Just two events on the last day, both being read to.
10 am The Big Read
The Emerging Artist and I have been saddened to watch the Big Read shrink over the years from ninety minutes to an hour, and take place in ever smaller venues, in spite of being dependably booked out. The organisers seem determined to wean us of the pleasure of being read to. This year, as if being prepared for the axe, the Big Read moved to early Sunday morning. What’s more, Annette Shun Wah has disappeared from the hosting chair. Still, the show did go on, the Philharmonia Studio was packed, and Patrick Abboud had plenty of charm as rookie MC.
Desi Anwar kicked off with a reading from her collection of newspaper columns, Being Indonesian. The piece she read was a light essay on the terrible traffic in her home town, Jakarta. She set it up by saying how beautiful Sydney was by comparison, but it wasn’t hard to find parallels.

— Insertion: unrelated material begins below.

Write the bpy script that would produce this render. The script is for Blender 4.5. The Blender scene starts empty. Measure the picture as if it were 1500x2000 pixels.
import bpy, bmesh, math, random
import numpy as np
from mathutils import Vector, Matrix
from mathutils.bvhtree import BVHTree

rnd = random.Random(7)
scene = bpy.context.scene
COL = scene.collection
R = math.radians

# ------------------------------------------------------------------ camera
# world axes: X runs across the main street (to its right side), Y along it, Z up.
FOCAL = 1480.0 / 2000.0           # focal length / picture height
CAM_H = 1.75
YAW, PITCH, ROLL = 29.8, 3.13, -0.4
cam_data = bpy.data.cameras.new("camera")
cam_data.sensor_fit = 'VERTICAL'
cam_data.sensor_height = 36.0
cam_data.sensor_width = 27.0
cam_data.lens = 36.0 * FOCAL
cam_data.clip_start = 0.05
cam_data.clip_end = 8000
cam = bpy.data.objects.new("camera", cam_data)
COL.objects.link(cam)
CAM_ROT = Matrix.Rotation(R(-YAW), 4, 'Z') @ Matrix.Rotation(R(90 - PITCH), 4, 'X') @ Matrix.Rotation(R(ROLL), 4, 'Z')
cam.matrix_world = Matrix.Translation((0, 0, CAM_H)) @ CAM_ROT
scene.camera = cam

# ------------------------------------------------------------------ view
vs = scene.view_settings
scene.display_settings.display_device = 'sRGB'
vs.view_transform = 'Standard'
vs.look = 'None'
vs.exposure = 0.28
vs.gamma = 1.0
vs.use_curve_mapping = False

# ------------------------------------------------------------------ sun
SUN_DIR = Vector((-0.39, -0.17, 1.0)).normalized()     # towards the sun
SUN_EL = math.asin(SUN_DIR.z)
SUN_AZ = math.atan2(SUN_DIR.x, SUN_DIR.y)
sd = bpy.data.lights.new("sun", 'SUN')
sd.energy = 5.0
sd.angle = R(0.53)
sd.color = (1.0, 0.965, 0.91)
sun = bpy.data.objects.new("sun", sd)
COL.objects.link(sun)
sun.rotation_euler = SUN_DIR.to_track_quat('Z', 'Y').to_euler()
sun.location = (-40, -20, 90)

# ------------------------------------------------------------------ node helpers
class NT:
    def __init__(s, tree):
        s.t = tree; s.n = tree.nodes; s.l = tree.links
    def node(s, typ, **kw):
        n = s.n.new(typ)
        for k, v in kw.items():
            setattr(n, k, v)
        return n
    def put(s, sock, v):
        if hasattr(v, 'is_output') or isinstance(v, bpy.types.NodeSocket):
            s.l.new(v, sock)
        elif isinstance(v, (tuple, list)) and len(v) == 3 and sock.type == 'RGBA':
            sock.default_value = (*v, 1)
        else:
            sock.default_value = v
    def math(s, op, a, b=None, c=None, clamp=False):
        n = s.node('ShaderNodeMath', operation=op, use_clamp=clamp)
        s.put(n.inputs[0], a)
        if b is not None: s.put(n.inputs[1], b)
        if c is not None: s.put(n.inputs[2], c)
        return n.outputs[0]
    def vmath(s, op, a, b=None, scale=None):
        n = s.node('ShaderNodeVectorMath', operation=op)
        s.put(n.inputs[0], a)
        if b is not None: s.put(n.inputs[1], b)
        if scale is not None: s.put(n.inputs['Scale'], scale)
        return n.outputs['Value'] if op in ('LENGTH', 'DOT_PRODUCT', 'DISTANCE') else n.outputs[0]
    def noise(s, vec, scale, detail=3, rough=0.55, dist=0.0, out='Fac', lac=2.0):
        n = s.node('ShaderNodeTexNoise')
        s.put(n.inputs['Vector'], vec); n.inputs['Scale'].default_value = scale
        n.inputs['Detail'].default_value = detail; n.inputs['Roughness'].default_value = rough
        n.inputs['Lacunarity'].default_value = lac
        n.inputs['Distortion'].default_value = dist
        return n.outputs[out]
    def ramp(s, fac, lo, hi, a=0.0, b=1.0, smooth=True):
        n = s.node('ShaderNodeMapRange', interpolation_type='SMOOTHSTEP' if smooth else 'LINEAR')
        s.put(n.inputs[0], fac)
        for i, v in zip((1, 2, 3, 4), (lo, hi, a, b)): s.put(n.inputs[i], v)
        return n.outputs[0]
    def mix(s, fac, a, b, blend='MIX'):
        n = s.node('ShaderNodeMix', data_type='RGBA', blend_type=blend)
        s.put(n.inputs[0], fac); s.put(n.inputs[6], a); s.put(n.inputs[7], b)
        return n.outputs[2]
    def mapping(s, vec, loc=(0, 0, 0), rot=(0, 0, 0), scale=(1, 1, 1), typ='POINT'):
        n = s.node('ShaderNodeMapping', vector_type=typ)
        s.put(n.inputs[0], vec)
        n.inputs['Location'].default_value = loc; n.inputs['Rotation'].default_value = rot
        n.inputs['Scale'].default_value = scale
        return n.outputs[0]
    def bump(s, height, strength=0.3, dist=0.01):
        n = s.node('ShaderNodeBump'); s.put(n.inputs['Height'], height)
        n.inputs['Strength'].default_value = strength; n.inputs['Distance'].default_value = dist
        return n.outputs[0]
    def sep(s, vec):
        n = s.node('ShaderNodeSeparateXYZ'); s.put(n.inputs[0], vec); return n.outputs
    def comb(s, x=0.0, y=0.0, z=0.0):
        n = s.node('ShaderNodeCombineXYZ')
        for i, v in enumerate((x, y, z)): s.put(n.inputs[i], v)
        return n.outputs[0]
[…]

Anuk Arudpragasam (a strikingly young man initially from Sri Lanka, now based in New York) read from The Story of a Brief Marriage a gruelling account of experiencing shellfire near the end of the Sri Lankan civil war. Patrick Abboud invited members of the audience to say how the reading made them feel. One woman redeemed the mistake by speaking eloquently about how Australia’s current immigration policy penalises people who seek asylum here having escaped from the kind of experience we’d just heard.
Natalie Haynes (from England) read from The Children of Jocasta. ‘I’m very funny in person,’ she said by way in introduction, ‘but there aren’t many laughs in this book.’ She did explain that the reading included an extremely recondite joke about Linear B. The book tells the Oedipus story, from Jocasta’s point of view, and it certainly starts out grimly, though compellingly written.
The tremendously charismatic Witi Ihimaera read from his childhood memoir Maori Boy, a charming passage about his grandmother’s benign interventions on his first days at Pakeha school. He invited us all to join him in reciting a couple of nursery rhymes that were part of his story, and he ended with a beautiful song in Maori ‘for all grandmothers’.
In the end, though I still lament the smaller venue and shorter time, the greater intimacy allowed for some interesting audience engagement.
Then a big gap including lunch and some time at home, before:
4.30 Poet Laureate Carol Ann Duffy
When I booked for this session, Carol Ann Duffy was advertised as speaking with Sarah Kanowski. What we got was arguably better: a little more than 50 minutes of Carol Ann reading her poetry.
She started out with the two poems she had read at the first event I attended, and it was a little unnerving that she introduced them with the identical patter, including the vacant stare offstage when she told us that Tiresias was punished by the gods by being turned into a woman. Clearly she has done this gig a thousand times before, and Mrs Tiresias’ and ‘Mrs Aesop’ are reliable ice-breakers. She followed them up with ‘Mrs Faust’, which she said she will rename ‘The Third Mrs Trump’ for the next edition of The World’s Wife.
Then it got serious, with a series of poems from her book Rapture, each poem representing a moment in a relationship.
Ms Duffy is the Poet Laureate of the UK, and most of the poems she read in the remainder of the session were very UK-specific: ‘Mrs Schofield’s GCSE’ (a response to having one of her poems banned because of an examination invigilator; a protest about a directive from the UK Post Office not to name Counties on envelope addresses; a response to the inquest findings about the Hillsborough Inquest. I suppose its reasonable to assume that an Australian audience will recognise these references – we are after all a former colony. But it did rankle a little: I mean, do we really care how people in the UK address their letters? and I’d love to know how many people felt the need to Google Hillsborough after the event.
All the same, when she read the poem ‘Prayer’, dedicating it to her home town of Manchester. all was forgiven.
And my Festival was over. The theme of ‘Refuge’ didn’t have much bearing on my experience. Of all the fellow-punters I talked to, none had been to the same events as I had, so I don’t think I can comment on the festival as a whole. I missed the PEN chairs, which in past years have sat empty at the edge of the stage representing a writer in prison somewhere in the world. I wish the Acknowledgements of Country had happened more consistently, and that chairs from abroad or out of Sydney had been encouraged to learn to pronounce ‘Gadigal’ and ‘Eora’. I would prefer overseas guests to be interviewed or moderated by locals so the audience isn’t left eavesdropping on people who don’t necessarily share our concerns. I hope the festival can stay at Walsh Bay. I’ve come away with a list of books to read, and look forward to listening over the next year to more than a hundred podcasts of sessions I missed.